▶ **Given problem**:
All of the data below should be written out exactly.

▶ **Data shown**:
>>>>>

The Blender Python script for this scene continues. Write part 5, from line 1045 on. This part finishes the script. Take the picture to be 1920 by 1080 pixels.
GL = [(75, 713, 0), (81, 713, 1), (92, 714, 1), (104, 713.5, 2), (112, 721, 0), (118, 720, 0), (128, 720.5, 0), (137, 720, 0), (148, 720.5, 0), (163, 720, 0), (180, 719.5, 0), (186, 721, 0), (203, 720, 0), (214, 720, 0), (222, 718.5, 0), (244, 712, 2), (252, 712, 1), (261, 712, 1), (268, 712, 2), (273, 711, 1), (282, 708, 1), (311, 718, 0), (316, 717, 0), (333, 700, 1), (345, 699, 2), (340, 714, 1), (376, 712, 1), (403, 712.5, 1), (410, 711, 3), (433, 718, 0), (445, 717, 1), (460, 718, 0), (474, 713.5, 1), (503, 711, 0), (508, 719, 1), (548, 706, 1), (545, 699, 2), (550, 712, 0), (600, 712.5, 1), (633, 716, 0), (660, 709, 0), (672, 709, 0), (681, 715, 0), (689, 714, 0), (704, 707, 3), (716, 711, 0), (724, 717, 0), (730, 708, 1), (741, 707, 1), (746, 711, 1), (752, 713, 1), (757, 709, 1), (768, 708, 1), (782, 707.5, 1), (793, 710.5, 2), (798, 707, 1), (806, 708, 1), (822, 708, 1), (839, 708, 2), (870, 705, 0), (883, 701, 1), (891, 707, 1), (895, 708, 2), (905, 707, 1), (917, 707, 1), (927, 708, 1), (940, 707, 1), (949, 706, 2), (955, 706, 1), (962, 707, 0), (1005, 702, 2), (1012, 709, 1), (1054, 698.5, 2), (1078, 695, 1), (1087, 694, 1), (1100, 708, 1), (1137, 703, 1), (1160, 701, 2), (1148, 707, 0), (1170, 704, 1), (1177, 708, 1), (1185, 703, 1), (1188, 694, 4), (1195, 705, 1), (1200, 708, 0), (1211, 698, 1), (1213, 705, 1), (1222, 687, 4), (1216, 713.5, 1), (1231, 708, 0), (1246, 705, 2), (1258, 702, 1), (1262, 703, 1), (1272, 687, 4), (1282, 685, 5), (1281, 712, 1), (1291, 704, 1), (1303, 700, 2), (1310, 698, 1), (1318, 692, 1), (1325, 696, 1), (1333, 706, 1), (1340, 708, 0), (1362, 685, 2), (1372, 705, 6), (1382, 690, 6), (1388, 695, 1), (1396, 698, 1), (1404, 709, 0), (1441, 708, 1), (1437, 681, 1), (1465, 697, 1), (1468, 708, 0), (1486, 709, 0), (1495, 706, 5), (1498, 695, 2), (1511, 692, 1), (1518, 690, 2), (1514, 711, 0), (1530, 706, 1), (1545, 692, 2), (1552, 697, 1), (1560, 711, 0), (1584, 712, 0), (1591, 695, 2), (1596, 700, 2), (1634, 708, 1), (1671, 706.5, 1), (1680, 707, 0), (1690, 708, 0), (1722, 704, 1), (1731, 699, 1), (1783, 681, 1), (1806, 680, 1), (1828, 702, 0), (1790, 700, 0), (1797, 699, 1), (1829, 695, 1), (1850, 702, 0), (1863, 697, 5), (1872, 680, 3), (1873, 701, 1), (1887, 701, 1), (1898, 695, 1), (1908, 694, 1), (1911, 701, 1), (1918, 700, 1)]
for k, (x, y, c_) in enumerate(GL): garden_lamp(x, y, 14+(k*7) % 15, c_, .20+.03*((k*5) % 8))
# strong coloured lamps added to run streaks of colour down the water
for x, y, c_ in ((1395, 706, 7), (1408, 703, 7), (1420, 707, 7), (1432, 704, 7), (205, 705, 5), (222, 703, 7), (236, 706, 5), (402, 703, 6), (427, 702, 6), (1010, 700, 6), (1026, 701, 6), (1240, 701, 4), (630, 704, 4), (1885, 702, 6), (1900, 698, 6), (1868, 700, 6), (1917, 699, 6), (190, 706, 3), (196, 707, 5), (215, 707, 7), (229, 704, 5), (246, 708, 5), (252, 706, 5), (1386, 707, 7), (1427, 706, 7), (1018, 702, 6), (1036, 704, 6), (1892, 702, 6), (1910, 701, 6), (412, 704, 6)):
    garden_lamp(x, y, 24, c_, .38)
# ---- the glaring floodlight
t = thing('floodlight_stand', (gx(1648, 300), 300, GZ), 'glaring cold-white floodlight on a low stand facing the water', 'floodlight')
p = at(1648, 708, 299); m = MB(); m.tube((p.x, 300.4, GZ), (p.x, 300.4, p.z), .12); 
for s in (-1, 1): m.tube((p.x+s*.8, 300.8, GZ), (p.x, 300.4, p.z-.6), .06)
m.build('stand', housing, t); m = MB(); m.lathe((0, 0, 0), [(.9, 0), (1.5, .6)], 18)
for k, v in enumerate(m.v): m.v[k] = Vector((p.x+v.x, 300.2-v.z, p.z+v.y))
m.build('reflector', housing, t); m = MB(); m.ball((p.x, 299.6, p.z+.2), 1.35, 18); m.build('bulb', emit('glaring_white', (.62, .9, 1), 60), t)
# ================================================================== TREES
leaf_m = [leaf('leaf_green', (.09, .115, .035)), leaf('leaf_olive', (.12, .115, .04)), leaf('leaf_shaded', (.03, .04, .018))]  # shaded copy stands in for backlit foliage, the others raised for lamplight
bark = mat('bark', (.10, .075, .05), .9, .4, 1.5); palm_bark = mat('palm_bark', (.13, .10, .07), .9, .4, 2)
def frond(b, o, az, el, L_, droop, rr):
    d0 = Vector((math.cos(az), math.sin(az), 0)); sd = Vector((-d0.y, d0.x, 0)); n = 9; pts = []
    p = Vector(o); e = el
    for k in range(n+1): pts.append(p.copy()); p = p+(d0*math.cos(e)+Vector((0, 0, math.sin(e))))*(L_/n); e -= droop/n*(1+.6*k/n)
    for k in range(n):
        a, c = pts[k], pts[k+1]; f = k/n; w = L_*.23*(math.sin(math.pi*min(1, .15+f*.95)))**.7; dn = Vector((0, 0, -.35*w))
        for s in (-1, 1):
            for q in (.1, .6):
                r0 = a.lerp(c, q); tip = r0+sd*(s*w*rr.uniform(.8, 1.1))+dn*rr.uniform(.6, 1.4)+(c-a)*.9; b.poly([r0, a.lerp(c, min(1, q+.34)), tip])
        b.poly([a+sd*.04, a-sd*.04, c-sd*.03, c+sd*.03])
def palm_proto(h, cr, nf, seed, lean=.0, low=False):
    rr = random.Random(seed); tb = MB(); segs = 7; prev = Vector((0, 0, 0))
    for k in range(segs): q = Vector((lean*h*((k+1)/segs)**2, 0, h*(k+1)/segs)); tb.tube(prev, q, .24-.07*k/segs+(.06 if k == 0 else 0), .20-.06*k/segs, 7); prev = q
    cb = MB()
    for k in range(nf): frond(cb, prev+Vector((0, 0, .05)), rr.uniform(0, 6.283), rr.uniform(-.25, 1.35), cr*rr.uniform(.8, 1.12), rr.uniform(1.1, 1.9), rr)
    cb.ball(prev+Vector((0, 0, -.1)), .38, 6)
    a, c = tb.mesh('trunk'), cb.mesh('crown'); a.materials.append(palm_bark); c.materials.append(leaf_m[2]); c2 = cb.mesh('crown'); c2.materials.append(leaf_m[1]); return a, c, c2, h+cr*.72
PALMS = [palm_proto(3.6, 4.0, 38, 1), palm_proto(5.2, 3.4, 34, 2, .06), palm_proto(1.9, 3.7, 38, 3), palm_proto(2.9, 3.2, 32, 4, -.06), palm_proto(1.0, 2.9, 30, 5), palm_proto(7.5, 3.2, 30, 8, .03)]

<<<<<

▶ **Result**:
The Blender Python script for this scene continues. Write part 5, from line 1045 on. This part finishes the script. Take the picture to be 1920 by 1080 pixels.
GL = [(75, 713, 0), (81, 713, 1), (92, 714, 1), (104, 713.5, 2), (112, 721, 0), (118, 720, 0), (128, 720.5, 0), (137, 720, 0), (148, 720.5, 0), (163, 720, 0), (180, 719.5, 0), (186, 721, 0), (203, 720, 0), (214, 720, 0), (222, 718.5, 0), (244, 712, 2), (252, 712, 1), (261, 712, 1), (268, 712, 2), (273, 711, 1), (282, 708, 1), (311, 718, 0), (316, 717, 0), (333, 700, 1), (345, 699, 2), (340, 714, 1), (376, 712, 1), (403, 712.5, 1), (410, 711, 3), (433, 718, 0), (445, 717, 1), (460, 718, 0), (474, 713.5, 1), (503, 711, 0), (508, 719, 1), (548, 706, 1), (545, 699, 2), (550, 712, 0), (600, 712.5, 1), (633, 716, 0), (660, 709, 0), (672, 709, 0), (681, 715, 0), (689, 714, 0), (704, 707, 3), (716, 711, 0), (724, 717, 0), (730, 708, 1), (741, 707, 1), (746, 711, 1), (752, 713, 1), (757, 709, 1), (768, 708, 1), (782, 707.5, 1), (793, 710.5, 2), (798, 707, 1), (806, 708, 1), (822, 708, 1), (839, 708, 2), (870, 705, 0), (883, 701, 1), (891, 707, 1), (895, 708, 2), (905, 707, 1), (917, 707, 1), (927, 708, 1), (940, 707, 1), (949, 706, 2), (955, 706, 1), (962, 707, 0), (1005, 702, 2), (1012, 709, 1), (1054, 698.5, 2), (1078, 695, 1), (1087, 694, 1), (1100, 708, 1), (1137, 703, 1), (1160, 701, 2), (1148, 707, 0), (1170, 704, 1), (1177, 708, 1), (1185, 703, 1), (1188, 694, 4), (1195, 705, 1), (1200, 708, 0), (1211, 698, 1), (1213, 705, 1), (1222, 687, 4), (1216, 713.5, 1), (1231, 708, 0), (1246, 705, 2), (1258, 702, 1), (1262, 703, 1), (1272, 687, 4), (1282, 685, 5), (1281, 712, 1), (1291, 704, 1), (1303, 700, 2), (1310, 698, 1), (1318, 692, 1), (1325, 696, 1), (1333, 706, 1), (1340, 708, 0), (1362, 685, 2), (1372, 705, 6), (1382, 690, 6), (1388, 695, 1), (1396, 698, 1), (1404, 709, 0), (1441, 708, 1), (1437, 681, 1), (1465, 697, 1), (1468, 708, 0), (1486, 709, 0), (1495, 706, 5), (1498, 695, 2), (1511, 692, 1), (1518, 690, 2), (1514, 711, 0), (1530, 706, 1), (1545, 692, 2), (1552, 697, 1), (1560, 711, 0), (1584, 712, 0), (1591, 695, 2), (1596, 700, 2), (1634, 708, 1), (1671, 706.5, 1), (1680, 707, 0), (1690, 708, 0), (1722, 704, 1), (1731, 699, 1), (1783, 681, 1), (1806, 680, 1), (1828, 702, 0), (1790, 700, 0), (1797, 699, 1), (1829, 695, 1), (1850, 702, 0), (1863, 697, 5), (1872, 680, 3), (1873, 701, 1), (1887, 701, 1), (1898, 695, 1), (1908, 694, 1), (1911, 701, 1), (1918, 700, 1)]
for k, (x, y, c_) in enumerate(GL): garden_lamp(x, y, 14+(k*7) % 15, c_, .20+.03*((k*5) % 8))
# strong coloured lamps added to run streaks of colour down the water
for x, y, c_ in ((1395, 706, 7), (1408, 703, 7), (1420, 707, 7), (1432, 704, 7), (205, 705, 5), (222, 703, 7), (236, 706, 5), (402, 703, 6), (427, 702, 6), (1010, 700, 6), (1026, 701, 6), (1240, 701, 4), (630, 704, 4), (1885, 702, 6), (1900, 698, 6), (1868, 700, 6), (1917, 699, 6), (190, 706, 3), (196, 707, 5), (215, 707, 7), (229, 704, 5), (246, 708, 5), (252, 706, 5), (1386, 707, 7), (1427, 706, 7), (1018, 702, 6), (1036, 704, 6), (1892, 702, 6), (1910, 701, 6), (412, 704, 6)):
    garden_lamp(x, y, 24, c_, .38)
# ---- the glaring floodlight
t = thing('floodlight_stand', (gx(1648, 300), 300, GZ), 'glaring cold-white floodlight on a low stand facing the water', 'floodlight')
p = at(1648, 708, 299); m = MB(); m.tube((p.x, 300.4, GZ), (p.x, 300.4, p.z), .12); 
for s in (-1, 1): m.tube((p.x+s*.8, 300.8, GZ), (p.x, 300.4, p.z-.6), .06)
m.build('stand', housing, t); m = MB(); m.lathe((0, 0, 0), [(.9, 0), (1.5, .6)], 18)
for k, v in enumerate(m.v): m.v[k] = Vector((p.x+v.x, 300.2-v.z, p.z+v.y))
m.build('reflector', housing, t); m = MB(); m.ball((p.x, 299.6, p.z+.2), 1.35, 18); m.build('bulb', emit('glaring_white', (.62, .9, 1), 60), t)
# ================================================================== TREES
leaf_m = [leaf('leaf_green', (.09, .115, .035)), leaf('leaf_olive', (.12, .115, .04)), leaf('leaf_shaded', (.03, .04, .018))]  # shaded copy stands in for backlit foliage, the others raised for lamplight
bark = mat('bark', (.10, .075, .05), .9, .4, 1.5); palm_bark = mat('palm_bark', (.13, .10, .07), .9, .4, 2)
def frond(b, o, az, el, L_, droop, rr):
    d0 = Vector((math.cos(az), math.sin(az), 0)); sd = Vector((-d0.y, d0.x, 0)); n = 9; pts = []
    p = Vector(o); e = el
    for k in range(n+1): pts.append(p.copy()); p = p+(d0*math.cos(e)+Vector((0, 0, math.sin(e))))*(L_/n); e -= droop/n*(1+.6*k/n)
    for k in range(n):
        a, c = pts[k], pts[k+1]; f = k/n; w = L_*.23*(math.sin(math.pi*min(1, .15+f*.95)))**.7; dn = Vector((0, 0, -.35*w))
        for s in (-1, 1):
            for q in (.1, .6):
                r0 = a.lerp(c, q); tip = r0+sd*(s*w*rr.uniform(.8, 1.1))+dn*rr.uniform(.6, 1.4)+(c-a)*.9; b.poly([r0, a.lerp(c, min(1, q+.34)), tip])
        b.poly([a+sd*.04, a-sd*.04, c-sd*.03, c+sd*.03])
def palm_proto(h, cr, nf, seed, lean=.0, low=False):
    rr = random.Random(seed); tb = MB(); segs = 7; prev = Vector((0, 0, 0))
    for k in range(segs): q = Vector((lean*h*((k+1)/segs)**2, 0, h*(k+1)/segs)); tb.tube(prev, q, .24-.07*k/segs+(.06 if k == 0 else 0), .20-.06*k/segs, 7); prev = q
    cb = MB()
    for k in range(nf): frond(cb, prev+Vector((0, 0, .05)), rr.uniform(0, 6.283), rr.uniform(-.25, 1.35), cr*rr.uniform(.8, 1.12), rr.uniform(1.1, 1.9), rr)
    cb.ball(prev+Vector((0, 0, -.1)), .38, 6)
    a, c = tb.mesh('trunk'), cb.mesh('crown'); a.materials.append(palm_bark); c.materials.append(leaf_m[2]); c2 = cb.mesh('crown'); c2.materials.append(leaf_m[1]); return a, c, c2, h+cr*.72
PALMS = [palm_proto(3.6, 4.0, 38, 1), palm_proto(5.2, 3.4, 34, 2, .06), palm_proto(1.9, 3.7, 38, 3), palm_proto(2.9, 3.2, 32, 4, -.06), palm_proto(1.0, 2.9, 30, 5), palm_proto(7.5, 3.2, 30, 8, .03)]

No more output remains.